Değişimin farkına varır ve buna uymak için kendinizi de yenilemeye çalışırsanız, hayatın kolaylaştığını görürsünüz. Aksi halde sürekli olarak problemlerle karşılaşırsınız.
Büyük değişim
Yaşadığımız dönemde ne çapta bir değişim gerçekleştiğini bir düşünün. Son Anayasa değişikliği bile bir devrim çapında değil mi? Ya da köylü ağırlıklı bir toplumduk, kentli olduk. Telefonu kırsal kesimlere de götürebilmek bir parti için iddialı bir hedefti. Şimdi insan sayısından çok telefon var ceplerimizde.
Lise mezunu olmak erkeklere yedek subay olmak hakkını getirirdi. Şimdi her ilde mutlaka bir üniversite var.
Eski ve yeni
Siyasetteki değişimi, geride kalan liderlerden ve onların neleri temsil ettiklerinden görebiliriz.
Süleyman Demirel'e "Morrisoncu" denildiğini ve Ecevit'in komünizmin yolunu açtığının iddia edildiğini hatırlamıyor musunuz?
Ya da "Muhtar bile olamaz" denilen Tayyip Erdoğan'ın iktidar olduğunda doğan çocukların şimdi 15 yaşına bastığını düşünebiliyor musunuz?
Don Kişot ve Oblomov
Değişimi algılamamak edebiyat dünyasına da konu olmuştur.
Cervantes'in "Don Kişot"u, burjuvazinin oluşmaya başladığı dönemde, kendini hâlâ bir şövalye sanan bir meczuptur.

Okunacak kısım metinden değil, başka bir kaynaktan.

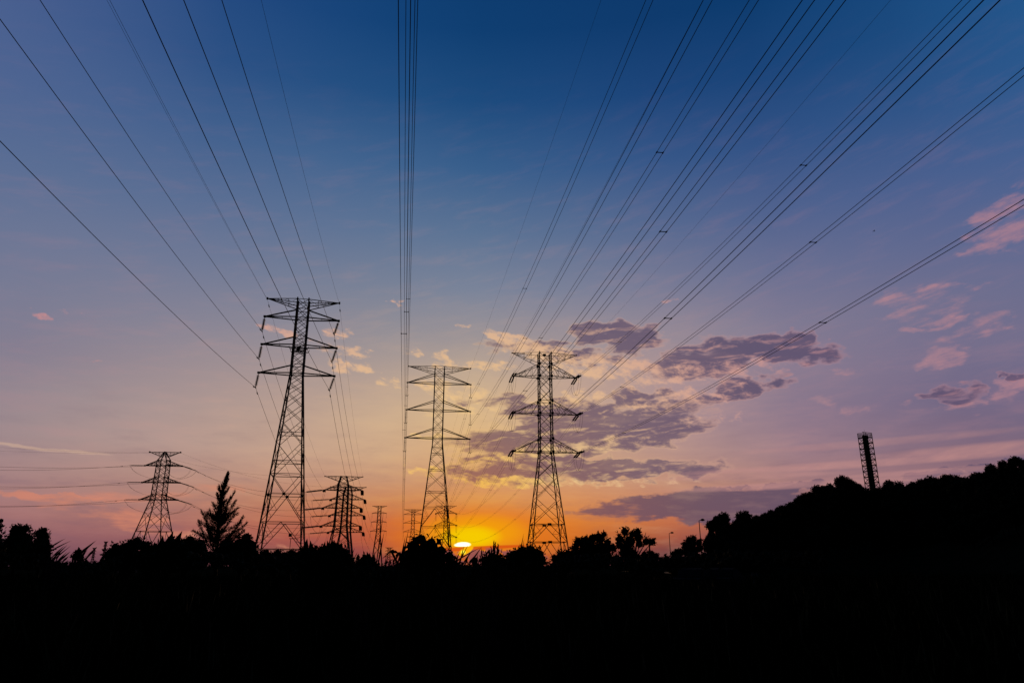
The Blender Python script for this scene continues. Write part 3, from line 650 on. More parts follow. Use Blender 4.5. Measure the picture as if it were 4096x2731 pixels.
def twin(label, pathsL, pathsR, r, group, spacers=()):
    root = empty('twin_power_line', pathsL[0][0], label, 'power line', group)
    for ps in (pathsL, pathsR):
        mb = MB()
        for p in ps: mb.tube(p, r, TUBE_N)
        mb.build('conductor', WIRE, root)
    for k, s_ in spacers:
        def interp(p):
            acc = 0
            for a_, b_ in zip(p[:-1], p[1:]):
                L = np.linalg.norm(b_ - a_)
                if acc + L >= s_: return a_ + (b_ - a_) * (s_ - acc) / L, (b_ - a_) / L
                acc += L
            return p[-1], (p[-1] - p[-2]) / np.linalg.norm(p[-1] - p[-2])
        (a_, d), (b_, _) = interp(pathsL[k]), interp(pathsR[k]); mb = MB()
        mb.bar(a_, b_, .045); mb.tube([a_ - d * .10, a_ + d * .10], .05, 6); mb.tube([b_ - d * .10, b_ + d * .10], .05, 6)
        mb.build('spacer', STEEL, root)
    return root

G1 = 'single wires sweeping up from the near left pylon'
LEVEL = ['top', 'middle', 'lowest']
W1 = [('L', 2, (1022, 1549), -.0740, .00046), ('L', 1, (1035.5, 1435), -.0512, .00043), ('L', 0, (1048, 1324), -.0608, .00047),
      ('R', 2, (1318, 1561), -.0654, .00050), ('R', 1, (1328, 1448), -.0723, .00047), ('R', 0, (1337, 1338), -.0780, .00066)]
for sd_, lev, px, b, c in W1:
    sg = -1 if sd_ == 'L' else 1
    Yt = T1.tips[(lev, sg)][1]; q = at(px[0], px[1], Yt); tip = T1.tips[(lev, sg)]
    T1.hang(tip, q, 0.19, 10)
    side = 'left' if sg < 0 else 'right'
    far_tip = T5.tips[(lev, sg)] + np.array([0, 0, -.1])
    pn = near_pts(q, -8.5, b, c, 190); pf = far_pts(q, far_tip, 2.2)
    single('wire from the %s %s arm of the near left pylon, rising over the camera' % (LEVEL[lev], side), [pn, pf], 0.021, G1, damp=((0, 1.0), (1, 1.5)))
q = T1.etips[-1]
single('thin earth wire from the left tip of the near left pylon', [near_pts(q, -8.5, -.0310, .00028, 190), far_pts(q, T5.etips[-1], 1.5)], 0.0115, G1, damp=((1, 1.6),))
single('very thin second wire close beside the left earth wire of the near left pylon', [near_pts(q - T1.a * .05, -8.38, -.0312, .00028, 190)], 0.009, G1)
q = T1.etips[1]
single('thin earth wire from the right tip of the near left pylon', [near_pts(q, -8.5, -.0696, .00079, 190), far_pts(q, T5.etips[1], 1.5)], 0.010, G1, damp=((1, 1.6),))

G2 = 'twin wires of the middle pylon line'
bcR = [(-.0676, .00041), (-.0685, .00035), (-.0710, .00031)]; bcL = [(-.068, .00041), (-.068, .00035), (-.071, .00031)]
vR = [1595, 1703, 1812]
for lev in range(3):
    for sg in (-1, 1):
        tip = T2.tips[(lev, sg)]; q = tip - np.array([0, 0, 3.15]); T2.hang(tip, q, 0.085, 20, yoke=0.46)
        b, c = (bcL if sg < 0 else bcR)[lev]; az = -8.28 if sg < 0 else -8.5; hs = .23
        side = 'left' if sg < 0 else 'right'
        ftip = T6.tips[(lev, sg)] - np.array([0, 0, 3.2])
        ps = []
        for k in (-1, 1):
            qa = q + T2.a * hs * k
            ps.append([near_pts(qa, az, b, c, 215), far_pts(qa, ftip + T6.a * hs * k, 9.0)])
        twin('twin wires from the %s %s insulator of the middle pylon' % (LEVEL[lev], side), ps[0], ps[1], 0.020, G2, spacers=((0, 18), (0, 76), (1, 16), (1, 60), (1, 105)) if sg > 0 else ((0, 12 + 14 * lev), (0, 70 + 14 * lev), (1, 16), (1, 60)))
        T6.hang(T6.tips[(lev, sg)], ftip, .09, 14, yoke=.46)
single('thin earth wire from the right tip of the middle pylon', [near_pts(T2.etips[1], -8.5, -.0208, .00021, 215), far_pts(T2.etips[1], T6.etips[1], 6)], 0.010, G2)
single('thin earth wire from the left tip of the middle pylon', [near_pts(T2.etips[-1], -8.28, -.0208, .00021, 215), far_pts(T2.etips[-1], T6.etips[-1], 6)], 0.010, G2)

G3 = 'twin wires of the tension pylon line'
b3 = {(0, 1): ((2328, 1496), [(3864,0),(3377,500),(2871,1000)]), (1, 1): ((2341.5, 1647), [(4096,286),(3714,600),(3000,1167.5)]), (2, 1): ((2341, 1805.7), [(4096,809),(3102,1400)]),
      (0, -1): ((2063, 1490), [(3015.6,0),(2709,500),(2394,1000)]), (1, -1): (None, [(3358,0),(2982.5,500),(2596,1000),(2264,1415)]), (2, -1): (None, [(3966,0),(3467,500),(2955,1000),(2277,1634)])}
AZ3 = -6.5; tz = R(AZ3); tw = np.array([-math.sin(tz), -math.cos(tz), 0])
def plane_sz(u, v, A):
    d = ray(u, v); Mx = np.array([[d[0], -tw[0]], [d[1], -tw[1]]]); k, s_ = np.linalg.solve(Mx, A[:2]); return s_, EYE + d[2] * k
for (lev, sg), (p0, pts) in b3.items():
    tip = T3.tips[(lev, sg)]; A = tip
    sq = np.array([plane_sz(u, v, A) for u, v in pts]); ss = sq[:, 0]; dz = sq[:, 1] - A[2]
    x = np.linalg.lstsq(np.stack([np.ones_like(ss), ss], 1), dz / ss, rcond=None)[0]
    if len(pts) == 2: pass
    b, c = float(x[0]), float(max(x[1], 1e-5))
    L0 = 3.6; e_n = T3.strain(tip, tw + np.array([0, 0, b]), L0, 0.15, 16, 0.46)
    ft = T7.tips[(lev, sg)]; fd = (ft - tip); fd /= np.linalg.norm(fd); fdir = fd + np.array([0, 0, -.11])
    e_f = T3.strain(tip, fdir, L0, 0.15, 16, 0.46)
    T3.jumper(e_n, e_f, 3.0, .018)
    o = MB(); ring = [e_n[0] * .5 + e_n[1] * .5 - (tw * .35) + np.array([math.cos(t) * .22, 0, math.sin(t) * .22 + .3]) for t in np.linspace(0, 2 * math.pi, 13)]; o.tube(ring, .02, 5); o.build('arcing_ring', STEEL, T3.root)
    side = 'left' if sg < 0 else 'right'
    n2 = np.array([tw[1], -tw[0], 0]); ps = []
    base_e = sum(e_n) / 2
    for k in range(2):
        off = np.dot(e_n[k] - base_e, n2)
        ps.append([near_pts(A, AZ3, b, c, 190, off=off, s0=L0)])
    sp = {(0, -1): (31.8, 87.4), (1, -1): (32, 87.2), (2, -1): (31, 87), (0, 1): (29.4, 84.4), (1, 1): (28.8, 84), (2, 1): (28.6, 83.7)}[(lev, sg)]
    twin('twin wires leaving the %s %s arm of the tension pylon towards the camera' % (LEVEL[lev], side), ps[0], ps[1], 0.020, G3, spacers=[(0, q_) for q_ in sp])
    qs = []
    dn = np.cross(fd, (0, 0, 1.0)); dn /= np.linalg.norm(dn)
    f_end = ft - fd * 3.0 - np.array([0, 0, .3])
    for k in range(2): qs.append([far_pts(e_f[k], f_end + dn * (-.23 if k == 0 else .23), 8.0)])
    twin('twin wires receding from the %s %s arm of the tension pylon' % (LEVEL[lev], side), qs[0], qs[1], 0.0165, G3, spacers=((0, 30), (0, 75), (0, 120)))
    o2 = T7.strain(ft, -fd + np.array([0, 0, -.1]), 3.4, .2, 8, .5); 
    gd = T7.l * 1.0 + np.array([0, 0, -.12]); o3 = T7.strain(ft, gd, 3.4, .2, 8, .5); T7.jumper(o2, o3, 4.0, .03)
for sg, pts in ((1, [(3561.6,0),(3137,500),(2697.8,1000)]), (-1, [(2811,0),(2551,500),(2281,1000)])):
    A = T3.etips[sg]; sq = np.array([plane_sz(u, v, A) for u, v in pts]); ss = sq[:, 0]; dz = sq[:, 1] - A[2]
    x = np.linalg.lstsq(np.stack([np.ones_like(ss), ss], 1), dz / ss, rcond=None)[0]
    side = 'left' if sg < 0 else 'right'
    single('thin earth wire from the %s tip of the tension pylon towards the camera' % side, [near_pts(A, AZ3, float(x[0]), float(x[1]), 190)], 0.010, G3)
    single('faint earth wire receding from the %s tip of the tension pylon' % side, [far_pts(A, T7.etips[sg], 5.0)], 0.010, G3)

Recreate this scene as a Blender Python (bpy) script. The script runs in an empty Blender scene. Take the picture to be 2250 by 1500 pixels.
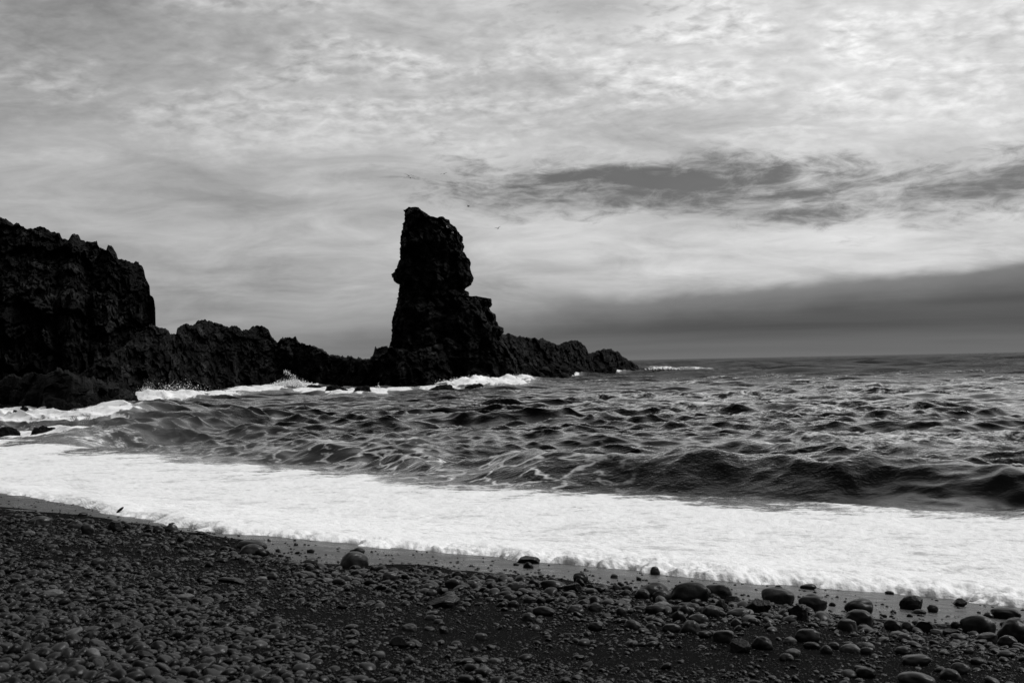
import bpy, math, random
import numpy as np
from mathutils import Matrix, Vector
random.seed(7); rng = np.random.default_rng(11)
SC = bpy.context.scene
COL = SC.collection

# ------------------------------------------------------------------ camera
F = 2500.0; CX, CY = 1125.0, 750.0
CAM = np.array([0.0, 0.0, 4.0])
PITCH = math.atan(46 / F); ROLL = math.radians(1.17)
fw = np.array([0, math.cos(PITCH), math.sin(PITCH)])
rt0 = np.array([1.0, 0, 0]); up0 = np.array([0, -math.sin(PITCH), math.cos(PITCH)])
RT = rt0 * math.cos(ROLL) - up0 * math.sin(ROLL)
UP = up0 * math.cos(ROLL) + rt0 * math.sin(ROLL)
cd = bpy.data.cameras.new('camera'); cam = bpy.data.objects.new('camera', cd); COL.objects.link(cam)
M = Matrix(((RT[0], UP[0], -fw[0], CAM[0]), (RT[1], UP[1], -fw[1], CAM[1]), (RT[2], UP[2], -fw[2], CAM[2]), (0, 0, 0, 1)))
cam.matrix_world = M
cd.sensor_width = 36; cd.lens = 40; cd.clip_start = 0.1; cd.clip_end = 200000
cd.dof.use_dof = True; cd.dof.focus_distance = 26; cd.dof.aperture_fstop = 4.0
SC.camera = cam

def ray(px, py):
    px = np.asarray(px, float); py = np.asarray(py, float)
    a = (px - CX) / F; b = -(py - CY) / F
    return fw + a[..., None] * RT + b[..., None] * UP

def at_depth(px, py, Y):
    d = ray(px, py)
    return CAM + d * (np.asarray(Y, float) / d[..., 1])[..., None]

def horizon(px): return 796 - (np.asarray(px, float) - 1125) * 0.0204

# ------------------------------------------------------------------ numpy noise
def _h(ix, iy, iz, s):
    h = (ix.astype(np.uint32) * np.uint32(374761393) + iy.astype(np.uint32) * np.uint32(668265263)
         + iz.astype(np.uint32) * np.uint32(2147483647) + np.uint32((s * 974634777 + 12345) & 0xffffffff))
    h = (h ^ (h >> np.uint32(13))) * np.uint32(1274126177)
    h = (h ^ (h >> np.uint32(15))) * np.uint32(2246822519)
    return h ^ (h >> np.uint32(16))

def _hf(ix, iy, iz, s): return _h(ix, iy, iz, s).astype(np.float64) / 4294967295.0

def perlin(p, s=0):
    i = np.floor(p).astype(np.int64); f = p - i
    u = f * f * f * (f * (f * 6 - 15) + 10)
    out = 0
    for dx in (0, 1):
        for dy in (0, 1):
            for dz in (0, 1):
                h = _h(i[:, 0] + dx, i[:, 1] + dy, i[:, 2] + dz, s)
                gx = ((h & np.uint32(1023)).astype(np.float64) / 511.5 - 1)
                gy = (((h >> np.uint32(10)) & np.uint32(1023)).astype(np.float64) / 511.5 - 1)
                gz = (((h >> np.uint32(20)) & np.uint32(1023)).astype(np.float64) / 511.5 - 1)
                g = gx * (f[:, 0] - dx) + gy * (f[:, 1] - dy) + gz * (f[:, 2] - dz)
                w = (u[:, 0] if dx else 1 - u[:, 0]) * (u[:, 1] if dy else 1 - u[:, 1]) * (u[:, 2] if dz else 1 - u[:, 2])
                out = out + g * w
    return out

def fbm(p, octv=5, gain=0.5, s=0):
    o = 0; a = 1.0; q = p.copy()
    for k in range(octv):
        o = o + a * perlin(q, s + k); a *= gain; q = q * 2.03 + 7.7
    return o

def ridged(p, octv=5, gain=0.5, s=0):
    o = 0; a = 1.0; q = p.copy()
    for k in range(octv):
        o = o + a * (1 - 2.2 * np.abs(perlin(q, s + k))); a *= gain; q = q * 2.07 + 3.1
    return o

def worley(p, s=0):
    i = np.floor(p).astype(np.int64); f = p - i
    f1 = np.full(len(p), 9.0); f2 = np.full(len(p), 9.0); cid = np.zeros(len(p))
    for dx in (-1, 0, 1):
        for dy in (-1, 0, 1):
            for dz in (-1, 0, 1):
                a, b, c = i[:, 0] + dx, i[:, 1] + dy, i[:, 2] + dz
                h = _h(a, b, c, s)
                qx = dx + (h & np.uint32(1023)).astype(np.float64) / 1023 - f[:, 0]
                qy = dy + ((h >> np.uint32(10)) & np.uint32(1023)).astype(np.float64) / 1023 - f[:, 1]
                qz = dz + ((h >> np.uint32(20)) & np.uint32(1023)).astype(np.float64) / 1023 - f[:, 2]
                d = qx * qx + qy * qy + qz * qz
                new = d < f1
                f2 = np.where(new, f1, np.minimum(f2, d))
                cid = np.where(new, _hf(a, b, c, s + 77), cid)
                f1 = np.where(new, d, f1)
    return np.sqrt(f1), np.sqrt(f2), cid

def sst(a, b, x):
    t = np.clip((x - a) / (b - a), 0, 1); return t * t * (3 - 2 * t)

def p3(x, y, z=None):
    x = np.asarray(x, float).ravel(); y = np.asarray(y, float).ravel()
    z = np.zeros_like(x) if z is None else np.asarray(z, float).ravel()
    return np.stack([x, y, z], 1)

# ------------------------------------------------------------------ mesh helpers
def mesh_obj(name, V, Fc, mat, smooth=True, attrs=None, parent=None):
    V = np.asarray(V, np.float32); Fc = np.asarray(Fc, np.int32)
    me = bpy.data.meshes.new(name)
    n = Fc.shape[1]
    me.vertices.add(len(V)); me.vertices.foreach_set('co', V.ravel())
    me.loops.add(Fc.size); me.loops.foreach_set('vertex_index', Fc.ravel())
    me.polygons.add(len(Fc)); me.polygons.foreach_set('loop_start', np.arange(0, Fc.size, n, dtype=np.int32))
    me.polygons.foreach_set('loop_total', np.full(len(Fc), n, np.int32))
    if smooth: me.polygons.foreach_set('use_smooth', np.ones(len(Fc), bool))
    me.update(calc_edges=True); me.validate()
    for k, v in (attrs or {}).items():
        at = me.attributes.new(k, 'FLOAT', 'POINT'); at.data.foreach_set('value', np.asarray(v, np.float32).ravel())
    me.materials.append(mat)
    o = bpy.data.objects.new(name, me); COL.objects.link(o)
    if parent: o.parent = parent
    return o

def grid_faces(nr, nc, keep=None):
    i = np.arange(nr - 1)[:, None] * nc + np.arange(nc - 1)[None, :]
    f = np.stack([i, i + 1, i + nc + 1, i + nc], -1)
    if keep is not None: f = f[keep]
    return f.reshape(-1, 4)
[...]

Gonçarov'un "Oblomov"u, gerçekleri görmezden geldiği zaman her şeyin eskisi gibi sürebileceğini sanan bir tembeldir.
Tehlikeli tekrarlar
Sosyo-politik yaşamda hayatı bir tekrar sanmanın sonuçları ise bazen trajik boyutlara ulaşır. Örneğin Türkiye'de FETÖ'nün geçmişteki girişimlerinin benzerlerini bugün tekrar etmeye kalkıştığınızda, kendinizi cezaevinde bulursunuz. Ya da Gezi kalkışmasını bugün yeniden sahneye koymaya kalktığınızda olağanüstü halin önlemleri ile karşılaşırsınız.
Geç algılamak
Fiziki olarak da bir ayağı, gözü ve kulağı Batı'da, diğer ayağı, gözü ve kulağı Doğu'da bulunan biz Türkler, gerçekleri ve değişimi algılamak konusunda sürekli ikilemler yaşadık. Bu durum sürekli çatışmalara, gerginliklere kaynak oldu. Medrese ile üniversite, yeniçeri ile modern ordu, inanç ile kuşku dramatik içerikli bir düalizme sebep oldu.
İlericiler gerici olurken
Bir dönemde yeni ve ileri olan duruşların da, belirli süreler sonunda eskiyeceği ve geride kalacağı da kabul edilmedi. Dünün "İlericiler"i bir dönem sonra yeni ve ileri olanı "Tehlikeli", yurt ve dünya koşullarını güncel gerçeğe uyumlu biçimde yorumlamaya çalışanları ise "Hain" ilan eden "Gericiler" olmadılar mı?
Kısacası değişimi görmezden gelerek hayatımızı zorlaştırmayalım.